Ce que nous retirons de tout ce que nous avons pu observer et entendre ne peut, en effet, surprendre personne. C’est d’abord l’exaspération de la population face aux insupportables réalités de l’occupation : les barrages ; les humiliations ; la répression ; la présence arrogante des troupes et des chars ; les conditions de vie ; et puis le mur ; les colonies ; les prisonniers ; le traumatisme de l’annexion de Jérusalem-Est ; et plus généralement l’absence de perspective. Notre impression est que, dans ce contexte, les gens tout à la fois ne croient plus à une solution de leurs problèmes et ont malgré tout besoin d’espoir. Le nouveau Président palestinien va se trouver face à un défi des plus complexes !

Nous avons dans le même temps été frappés, comme tous les observateurs internationaux, par la volonté démocratique qu’a exprimée l’organisation impressionnante de cette élection : listes d’inscription, présence des assesseurs, tenue des bureaux de vote, travail consciencieux de 22 000 observateurs locaux... Ces efforts traduisent sans doute aussi bien la fierté de pouvoir prouver au monde la capacité de la Palestine de construire une vraie démocratie et l’aspiration à voir accomplie, dans les institutions palestiniennes, les changements nécessaires. 2005 sera, à cet égard, une année charnière puisque toutes les institutions sont appelées à être renouvelées.

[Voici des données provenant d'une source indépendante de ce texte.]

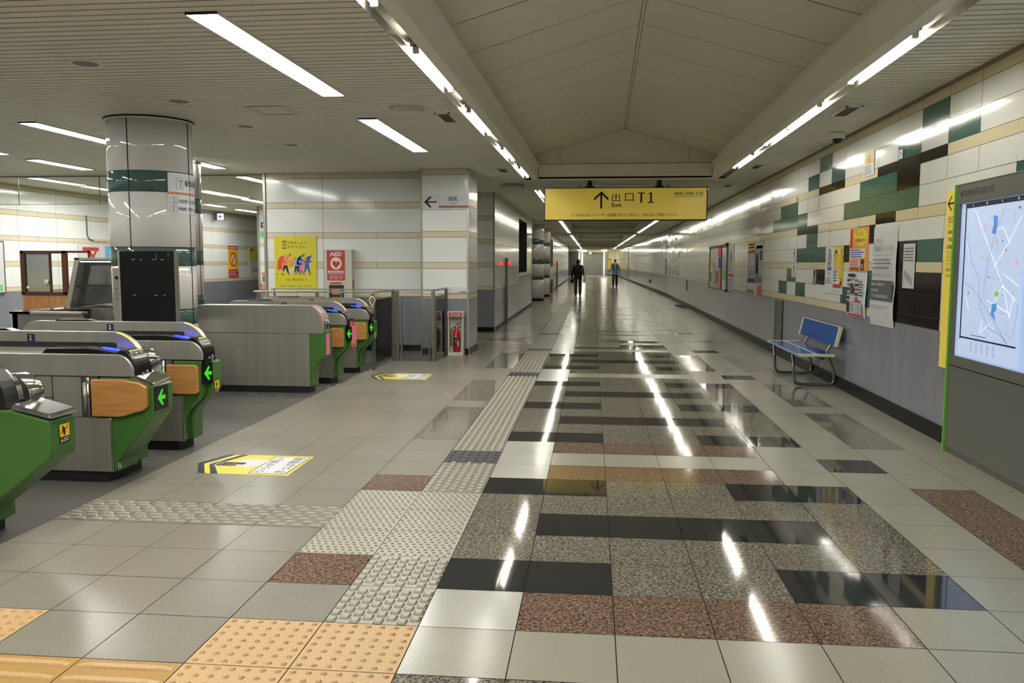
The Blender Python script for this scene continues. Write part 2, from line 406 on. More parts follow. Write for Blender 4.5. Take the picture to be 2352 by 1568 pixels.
for r in range(7, 200):
    x, y = org(-1, r); m = 'tactile_black' if r in (7,19,27,35) else 'tactile_bar'
    if r in (7,):
        for i in range(6):
            for j in range(4): bump(x+.035+.33*i/5, y+.05+.1*j+(.03 if i % 2 else 0), .018, .03, .004, 'baseboard_black', .8)
        continue
    for i in range(7):
        if r < 20:
            for j in range(6 if r < 14 else 3):
                n = 6 if r < 14 else 3
                bump(x+.03+.34*i/6, y+.4*(j+.5)/n, .03, .4/n*.86, .006, m, .8)
        else: bump(x+.03+.34*i/6, y+.2, .028, .39, .006, m, .8)
# dark inlaid diamonds of the paving further along
for pts in ([(-.09,16.06),(.30,15.75),(.35,16.03),(.944,15.58),(.45,16.06),(.913,16.73),(.35,16.14),(.3,16.4)],
            [(1.675,16.12),(1.95,15.82),(2.166,16.07),(2.025,16.45)], [(-2.38,15.98),(-1.9,15.8),(-1.39,15.52),(-1.6,15.98),(-1.435,16.52),(-1.95,16.3)]):
    b.face([(p[0], p[1], .0008) for p in pts], 'granite_dark_aisle')
for x0, y0, x1, y1 in ((-.12,17.3,1.0,17.55), (-.12,18.1,1.0,18.35)):
    b.face([(x0,y0,.0008),(x1,y0,.0008),(x1,y1,.0008),(x0,y1,.0008)], 'granite_dark_aisle')
b.build('floor', kind='structure')
# ---- ceiling: slats, trough recesses, pitched vaults
COFFERS = [(-6., 15.05), (17.6, 42.8), (45., 60.), (62., 78.), (80., 95.)]
b = MB(); P = .1048
def slat(x0, x1, y0, y1, z=CEIL):
    b.face([(x0,y0,z),(x0,y1,z),(x1,y1,z),(x1,y0,z)], 'slat')
    b.face([(x0,y0,z),(x1,y0,z),(x1,y0,z+.012),(x0,y0,z+.012)], 'slat')
def incof(y):
    for i, (a, c) in enumerate(COFFERS):
        if a-.25 <= y <= c+.25: return i
    return None
k = -100
while True:
    y0 = 4.724+P*k+.0105; y1 = y0+P-.021; k += 1
    if y0 > 30: break
    if y0 < -6: continue
    xl = -13.5 if y0 < 28 else -6
    if incof(y0) is not None: slat(xl, -1.42+sC(y0), y0, y1); slat(2.105+sC(y0), xR(y0)+.05, y0, y1)
    else: slat(xl, xR(y0)+.05, y0, y1)
Yb = [30] + [v for a, c in COFFERS for v in (a-.25, c+.25) if v > 30] + [101]
for a, c in zip(Yb, Yb[1:]):
    n = max(1, int((c-a)/4))
    for i in range(n):
        y0, y1 = a+(c-a)*i/n, a+(c-a)*(i+1)/n
        if incof((a+c)/2) is not None:
            b.face([(-6,y0,CEIL),(-6,y1,CEIL),(-1.42+sC(y1),y1,CEIL),(-1.42+sC(y0),y0,CEIL)], 'slat')
            b.face([(2.105+sC(y0),y0,CEIL),(2.105+sC(y1),y1,CEIL),(3.2,y1,CEIL),(3.2,y0,CEIL)], 'slat')
        else: b.face([(-6,y0,CEIL),(-6,y1,CEIL),(3.2,y1,CEIL),(3.2,y0,CEIL)], 'slat')
# dark void above the gaps
b.box(-13.5,-6,3.01,-1.45,30,3.03,'slat_gap'); b.box(2.14,-6,3.01,3.2,16.5,3.03,'slat_gap'); b.box(-2,15.35,3.0,3.2,17.3,3.02,'slat_gap'); b.box(2.12,17.3,3.0,3.2,30,3.02,'slat_gap')
b.build('ceiling', kind='structure')
def strip(b, prof, ys, m, shift):
    """sweep an (x, z) profile along y"""
    for y0, y1 in zip(ys, ys[1:]):
        for (xa, za), (xb, zb) in zip(prof, prof[1:]):
            b.face([(xa+shift(y0),y0,za),(xb+shift(y0),y0,zb),(xb+shift(y1),y1,zb),(xa+shift(y1),y1,za)], m)
VX0, VXM, VX1, VZ0, VZ1 = -1.25, .34, 1.93, 3.37, 3.84
for ci, (a, c) in enumerate(COFFERS):
    b = MB(); a2, c2 = a-.25, c+.25
    n = max(1, int((c-a)/3)); ys = [a+(c-a)*i/n for i in range(n+1)]; ys2 = [a2]+ys[1:-1]+[c2]
    left = [(-1.29,3.0),(-1.29,2.962),(-1.19,2.962),(-1.178,3.075),(-1.188,3.082),(-1.165,3.24),(-1.25,3.24),(-1.25,3.37)]
    right = [(2*VXM-x, z) for x, z in left]
    strip(b, left, ys, 'fascia', sC); strip(b, right, ys, 'fascia', sC)
    for sg in (0, 1):                                                   # trough recess with reflector
        pr = [(-1.42,CEIL),(-1.415,3.03),(-1.385,3.07),(-1.325,3.07),(-1.29,3.03),(-1.29,2.965)]
        if sg: pr = [(.68-.0-x+.005, z) for x, z in pr]
        strip(b, pr, ys2, 'trough', sC)
    for yy, s in ((c, 1), (a, -1)):                                     # end fascias and gables
        sh = sC(yy)
        b.box(-1.29+sh, yy, 2.962, 1.97+sh, yy+.11*s, 3.0, 'fascia')
        b.box(-1.165+sh, yy, 2.97, 1.85+sh, yy+.03*s, 3.22, 'fascia')
        b.box(-1.25+sh, yy+.03*s, 3.24, 1.93+sh, yy+.12*s, 3.26, 'fascia')
        y3 = yy+.1*s
        for u0, u1 in ((-1.25,-.80),(-.79,1.47),(1.48,1.93)):
            f = lambda x: VZ0+(VZ1-VZ0)*(1-abs(x-VXM)/(VXM-VX0))
            pts = [(u0, 3.25), (u1, 3.25), (u1, f(u1))] + ([(VXM, VZ1)] if u0 < VXM < u1 else []) + [(u0, f(u0))]
            b.face([(x+sh, y3, z) for x, z in pts], 'vault')
    y = a-.1; yend = c+.1; off = .9
    js = []
    yy = 8.63-.9*17
    while yy < yend:
        if yy > y: js.append(yy)
        yy += .9
    js = [y]+js+[yend]
    for y0, y1 in zip(js, js[1:]):
        g = .006
        for xa, za, xb, zb in ((VX0,VZ0,VXM-.02,VZ1),(VX1,VZ0,VXM+.02,VZ1)):
            b.face([(xa+sC(y0),y0+g,za),(xb+sC(y0),y0+g,zb),(xb+sC(y1),y1-g,zb),(xa+sC(y1),y1-g,za)], 'vault')
    for y0, y1 in zip(ys, ys[1:]):
        b.face([(VXM-.014+sC(y0),y0,VZ1-.004),(VXM+.014+sC(y0),y0,VZ1-.004),(VXM+.014+sC(y1),y1,VZ1-.004),(VXM-.014+sC(y1),y1,VZ1-.004)], 'fascia')
        for xa, xb in ((VX0-.02,VXM),(VX1+.02,VXM)):
            b.face([(xa+sC(y0),y0-.12,VZ0+.012),(xb+sC(y0),y0-.12,VZ1+.012),(xb+sC(y1),y1+.12,VZ1+.012),(xa+sC(y1),y1+.12,VZ0+.012)], 'vault_gap')
    b.build('trim_%d' % (ci+1), kind='structure')
# ---- right wall
ZB = [(.13,.918,'dado'),(.918,1.012,'C'),(1.012,1.209,'T8'),(1.209,1.406,'T7'),(1.406,1.501,'C4'),(1.501,1.697,'T6'),(1.697,1.893,'T5'),(1.893,1.998,'C3'),
      (1.998,2.19,'T4'),(2.19,2.384,'T3'),(2.384,2.482,'C2'),(2.482,2.675,'T2'),(2.675,2.868,'T1'),(2.868,2.97,'C1')]
G, K, Q = 'tile_green', 'tile_black', 'tile_grey'
PAT = {('T1',2):G,('T1',8):G,('T2',1):G,('T2',3):G,('T2',7):G,('T2',9):G,('C2',2):K,('C2',3):K,('C2',4):K,('C2',7):K,('C2',8):K,
       ('T3',3):K,('T3',4):G,('T3',5):G,('T4',3):G,('T4',4):G,('T4',5):G,('T4',6):G,('C3',4):K,('T4',-1):G,('T3',-2):G,('T4',-2):G,
       ('T3',11):G,('T3',12):G,('T4',10):G,('T4',11):G,('T4',12):G,('T4',13):G,('C3',9):K,('C3',10):K,('T5',9):G,('T6',10):G,('T6',9):G,('T6',8):G,
       ('T5',5):K,('T6',6):K,('T6',2):G,('T6',3):K,('C4',3):K,('C4',2):'tile_cream',('T7',2):K,('T7',3):K,('T8',2):K,('T8',3):K,('C',2):K,('C',3):K,
       ('T7',8):K,('T7',5):G,('T8',5):G,('T8',6):G,('T8',10):G,('T8',12):G,('T7',11):Q}
far = {}
for (rw, cc), m in PAT.items():
    if cc >= -2: far[(rw, 56-cc)] = Q if m == G else (Q if rw[0] == 'C' else m)
    if cc >= 4: far[(rw, 38+cc)] = Q if m == G else m
PAT2 = dict(far); PAT2.update(PAT)
b = MB()
for k in range(-21, 158):
    ya, yb = 6.235+.6*k, 6.235+.6*(k+1)
    if yb > 100: break
    g = .0022
    for z0, z1, nm in ZB:
        m = PAT2.get((nm, k)) or {'d':'dado','C':'tile_cream','T':'tile_white'}[nm[0]]
        if nm == 'dado':
            for q in range(2):
                y0, y1 = ya+.3*q, ya+.3*(q+1)
                b.face([(xR(y1),y1-.0018,z0),(xR(y0),y0+.0018,z0),(xR(y0),y0+.0018,z1-g),(xR(y1),y1-.0018,z1-g)], m)
        else:
            jy, jp = random.uniform(-.0018,.0018), random.uniform(-.0006,.0006); j = [jy+jp, -jy+jp, -jy-jp, jy-jp]
            b.face([(xR(yb)+j[0],yb-g,z0+g),(xR(ya)+j[1],ya+g,z0+g),(xR(ya)+j[2],ya+g,z1-g),(xR(yb)+j[3],yb-g,z1-g)], m)
for y0, y1 in ((-6.5,38),(38,100)):
    b.face([(xR(y1)+.003,y1,.0),(xR(y0)+.003,y0,.0),(xR(y0)+.003,y0,2.98),(xR(y1)+.003,y1,2.98)], 'joint')
b.build('wall_right', kind='structure')
b = MB()
for y0, y1 in ((-6,6.9),(6.9,38),(38,100)):
    b.prism([(0,0),(.03,0),(.022,.13),(0,.13)], lambda p,q,t: (xR(t)-p, t, q), y0, y1, 'baseboard_black')
b.build('baseboard_right', kind='structure')
b = MB(); b.box(2.80,-6,2.955,2.839,38,2.972,'vault_gap'); b.build('trim_6', kind='structure')
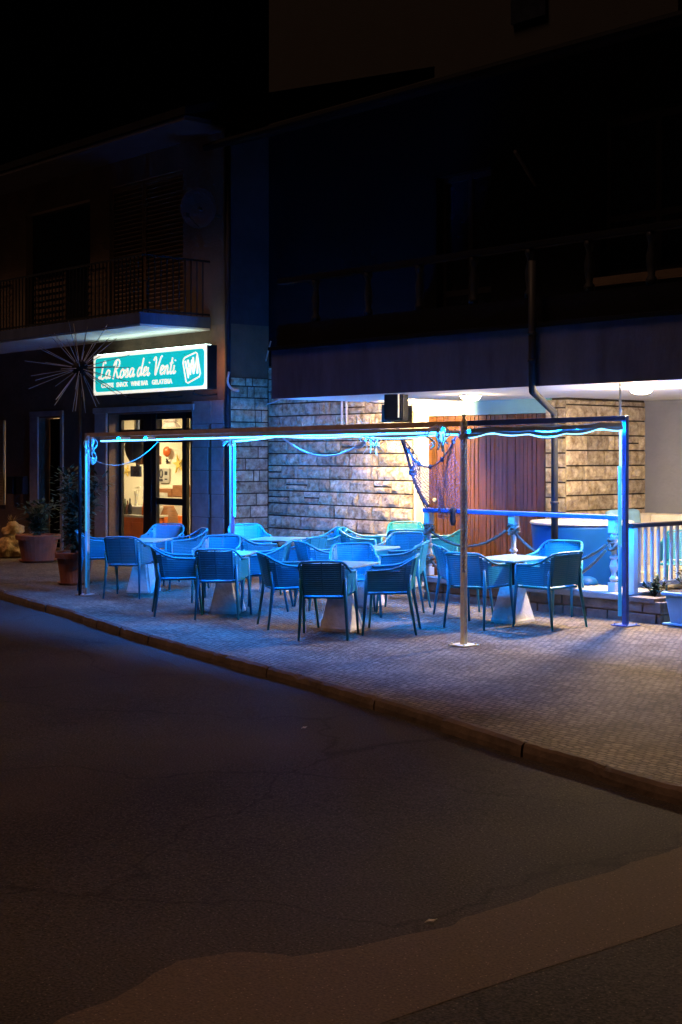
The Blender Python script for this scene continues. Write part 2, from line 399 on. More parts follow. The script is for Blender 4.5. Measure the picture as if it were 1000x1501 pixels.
def stone_courses(m, org, du, W, z0, z1, nrm, ch=.2, seed=1, wmin=.3, wmax=.56):
    """rock-faced blocks laid in courses; org at u=0; every block a relief grid"""
    rnd = random.Random(seed); org = Vector(org); du = Vector(du); nrm = Vector(nrm)
    lay = m.bm.loops.layers.float_color.get('tint') or m.bm.loops.layers.float_color.new('tint')
    J = .0105
    def block(u0, u1, a, b):
        nu = max(3, int((u1-u0)/.045)); nz = max(3, int((b-a)/.045)); g = []
        sd = rnd.random()*99; dep = rnd.uniform(.012, .035); tn = rnd.uniform(.62, 1.12); wr = rnd.uniform(-.06, .05)
        tilt = rnd.uniform(-.015, .015)
        for i in range(nu+1):
            row = []
            for j in range(nz+1):
                fu, fz = i/nu, j/nz
                u = u0+J+(u1-u0-2*J)*fu; z = a+J+(b-a-2*J)*fz
                e = min(fu, 1-fu)*nu; e2 = min(fz, 1-fz)*nz; ed = min(1, min(e, e2))
                h = ed*(dep*.8+.03*noise.noise(Vector((u*7+sd, z*7, sd)))+.018*noise.noise(Vector((u*19, z*19, sd)))+tilt*(fu-.5)*2)
                row.append(m.bm.verts.new(org+du*u+Vector((0, 0, z))+nrm*(.012+max(h, -.004))))
            g.append(row)
        fs = []
        for i in range(nu):
            for j in range(nz): fs.append(m.bm.faces.new((g[i][j], g[i+1][j], g[i+1][j+1], g[i][j+1])))
        # sides back to the bed
        rim = [g[i][0] for i in range(nu+1)]+[g[nu][j] for j in range(1, nz+1)]+[g[i][nz] for i in range(nu-1, -1, -1)]+[g[0][j] for j in range(nz-1, 0, -1)]
        bk = [m.bm.verts.new(v.co-nrm*.03) for v in rim]
        for i in range(len(rim)):
            k = (i+1) % len(rim); fs.append(m.bm.faces.new((rim[i], rim[k], bk[k], bk[i])))
        for f in fs:
            for l in f.loops: l[lay] = (tn, tn*(1-abs(wr)*.3), tn*(1-wr-.02), 1)
    z = z0
    while z < z1-.05:
        h = min(ch*rnd.uniform(.96, 1.04), z1-z); u = 0
        while u < W-1e-3:
            w = rnd.uniform(wmin, wmax)
            if rnd.random() < .12: w = rnd.uniform(.11, .16)
            if W-u-w < .12: w = W-u
            if rnd.random() < .1 and w > .3: block(u, u+w, z, z+h*.5); block(u, u+w, z+h*.5, z+h)
            else: block(u, u+w, z, z+h)
            u += w
        z += h
def mortar(m, a, b):
    vs = m.span(a, b)
    lay = m.bm.loops.layers.float_color.get('tint') or m.bm.loops.layers.float_color.new('tint')
    for v in vs:
        for f in v.link_faces:
            for l in f.loops: l[lay] = (.08, .07, .06, 1)

YL, YW, YD, YB = 13.55, 14.35, 14.65, 12.0      # left house front, stone wall, wooden door, overhang front
XC = PX(336, YL)                                # corner of the left house
XS = PX(605, YW)                                # right end of the stone wall
CZ = 2.62                                       # overhang soffit
YP = 14.6; XP = PX(830, YP); XPL = PX(800, YP); YWW = 16.3
XR = -2.5

# ---------------- right-hand building
RB = empty('apartment_building', (XS, YW, 0), 'dark apartment building with rough stone ground floor, wooden door and jutting upper floor', 'building')
def part(mb, name, m, par=RB, **k):
    o = mb.build(name, m, None, **k)
    o.parent = par; o.matrix_parent_inverse = Matrix.Translation(-Vector(par.location)) if par.parent is None else Matrix.Translation(-Vector(par.parent.location))
    return o
m = MB(); mortar(m, (XC, YW+.012, -.1), (XS, YW+.3, 3.3))
stone_courses(m, (XC, YW, .0), (1, 0, 0), XS-XC, .1, 3.3, (0, -1, 0), seed=3)
part(m, 'stone_wall', 'rough_stone')
m = MB(); m.span((XS+.002, YW+.02, 0), (XS+.03, YD+.1, CZ));
part(m, 'corner_trim', 'white_plaster')
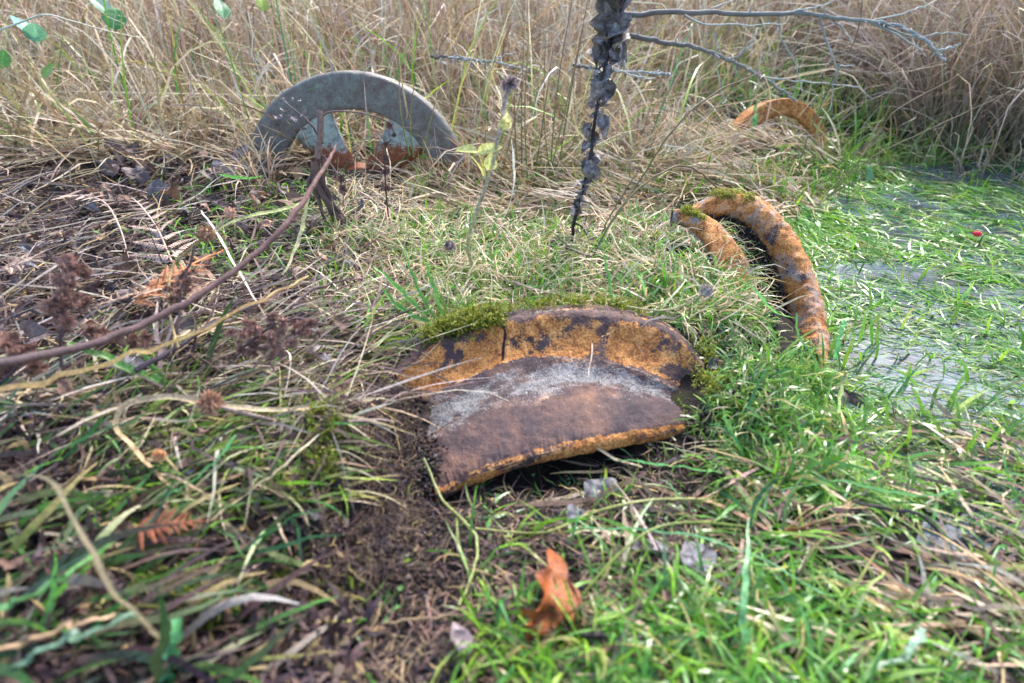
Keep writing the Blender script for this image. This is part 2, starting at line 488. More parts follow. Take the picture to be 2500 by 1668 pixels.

Les élections législatives du 17 juillet prochain constitueront, de ce point de vue, un test de grande portée, car toutes les composantes de la société palestinienne y prendront part.

Notre conviction absolue est que, après cette élection comme avant, il n’y aura pas de paix durable possible sans solution juste, c’est à dire fondée sur le droit : en l’occurrence les résolutions pertinentes des Nations Unies. L’objectif du gouvernement Sharon - la perpétuation de l’occupation de la Cisjordanie et de Jérusalem-Est et la capitulation des Palestiniens - doit être combattu sans la moindre complaisance, car il rend impossible une paix durable pour le peuple palestinien comme pour le peuple israélien. Les exigences immédiates nous semblent devoir être un cessez-le-feu réciproque et simultané, et le retour aux négociations de paix.

Or, loin d’affirmer cette exigence - qui est pourtant conforme à la « Feuille de route » dont ils sont les co-initiateurs - les Etats-Unis encouragent le gouvernement Sharon dans son refus de négocier, en annonçant que M. Mahmoud Abbas ne sera pas reçu à la Maison Blanche tant qu’il n’aura pas « engagé le combat contre les groupes terroristes ». Or, si le nouveau Président palestinien s’est clairement prononcé contre la militarisation de l’Intifada, et particulièrement contre les attentats-suicides, s’il est à coup sûr décidé à faire tous les efforts pour orienter l’ensemble des composantes de la société palestinienne vers la lutte politique et démocratique, en revanche comment pourrait-il prendre la responsabilité de déclencher une guerre civile en Palestine occupée !

Tout cela situe le rôle de l’Union européenne. En se saisissant de la nouvelle donne politique qu’offre cette élection présidentielle et en prenant fermement appui sur les résolutions des Nations Unies - et dans l’immédiat sur la « Feuille de route » du « quartet » - elle répondra à une attente décisive : parvenir, par une pression effective sur le gouvernement Sharon, par tous les moyens à sa disposition et par un dialogue approfondi avec la société israélienne elle-même, à enrayer la politique du pire pour faire renaître un espoir crédible d’une paix juste et durable dans toute la région.

Dans cet esprit, au nom de mon groupe, je propose que le Parlement européen invite, dans les meilleurs délais, le nouveau Président palestinien, à venir s’exprimer dans une séance solennelle de notre Assemblée, à Strasbourg.

Je vous prie d’agréer, Monsieur le Président, l’expression de mes plus cordiales salutations.